Secrets Of A Supermarket Snoop

When I analyse the severity of my condition and its implications, those cautionary public warning ads the government used to broadcast, spring to mind. They were usually in black and white, for added scare factor, and served to terrorise viewers about the perils of alcoholism, drug addiction, unsafe sex and undesirables.

Did they target ‘snoops’ too?

My name is Loser, I mean Louisa, and I’m a recovering snoop; the supermarket kind.

Let me give you a brief job description of the supermarket snoop. I’m a store detective of sorts; Snupe D for short. ‘Dr House’ and Columbo (google it, Generation Y) are rookies compared to me.

What you put in your shopping trolley reveals who you really are. Fact. And I’m the court sketch artist. I collate my (mostly unsubstantiated) evidence, analyse it and pass judgment on your lifestyle in about the same amount of time as it takes the average shopper to queue behind the hearing impaired wrinkly at the Deli section.

Intrusive? Yes, there probably are ridiculous privacy laws against such anti-social behavior, which is why I probably need to stop.

Don’t get me wrong, I have tried to do the right thing and wean myself off my addiction, but I’ve been ‘taking’ for a long time. And I’m also restricted by a lack of mentor support. The old man hasn’t stepped into a food establishment, (other than Macdonalds, which is his main source of vital nutrients – see ‘Eating To Live’), since we married, so adding the ‘food shop’ to his department of domestic chores is not negotiable; cold turkey it is.

I despise myself for being so voyeuristic, (sort of). But step 1 of my self-imposed rehab is to begin by avoiding all eye contact with other shoppers, and thereby all potentially dangerous trolley contact.

But you know how hard it is to change the bad habits of a lifetime and yesterday, I had my first relapse.

The elderly woman in front of me was rubenesque, ‘chunky’ might be a more apt description, (actually, I’m being uncharacteristically generous; she was as fat as), and her trolley was full of junk food. Just saying. The middle-aged lady in front of her was almost pinched with thinness, so painfully stick-like that when she turned sideways I almost lost sight of her in the gum section, and unsurprisingly she had a real lets-party (not) selection of organic root vegetables lining the bottom of her trolley.

The key is balance, peeps. It’s not rocket science, but it’s equally not my right to pass judgement.

What goes around comes around; some call it divine retribution.

Or paranoia. I’m sure those minimum-brain wage teenagers are eyeing my trolley contents in a similarly hypercritical way. Makes me wonder what my trolley says about me?

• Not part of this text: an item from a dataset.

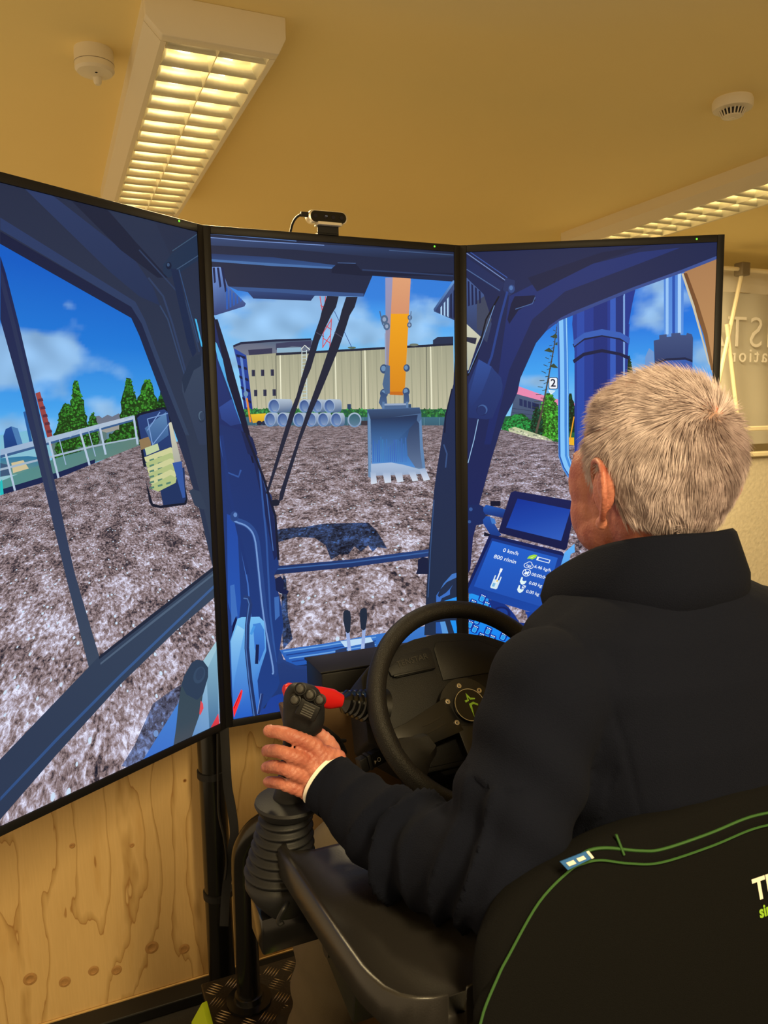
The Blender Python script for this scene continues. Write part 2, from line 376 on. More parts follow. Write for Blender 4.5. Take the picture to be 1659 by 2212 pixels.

A garden’s worth of lush, solid-faeces producing plant life and organic meat on the plus side, alongside an artery’s worst nightmare of pop tarts, chocolate, biscuits and more chocolate. Super tampons (big babies, honest!), every size of sanitary pad imaginable, which say ‘periods as heavy as a chainsaw massacre’ a.k.a middle-aged, because only the incontinent wear sanitary pads THAT dense. A pack of three condoms: one for Christmas, one for the old man’s birthday and one for the mortified teenager to discover while snooping through his parents bedroom.

I realize now that my pathetic defensive pleas of ‘ we’re having a party’ or ‘lucky that chocolate was on special’ falls on deaf ears, as the sullen, judging, teenage cashier scans my weekly hoard, building an inaccurate, (although no doubt close) portrait of the degenerate I am at home, piece by piece.

It reminds me of the ‘diet table’ at school, in those wonderful un-politically correct days when we still discussed skin colour and men could sit next to minors on planes.

Each week, as we entered the food hall, hungry for our lashings of Spotted Dick and roast, we were assessed physically and publically by the school Gestapo in case we might be a little ‘over-nourished’, ‘round-faced’…. FAT. And if we had eaten all the pies the week before, acquired a kilo or five or become a little porky around the gills, we would be marched off in a kind of ‘fattest girl in the school’ procession to the shame of the ‘diet table’, and fed salad until we were deemed fit enough to rejoin the under 55kg ‘populars’.

Fattist, obviously.

Many of my friends have been so scarred by that experience that they haven’t been able to look at a lettuce leaf since.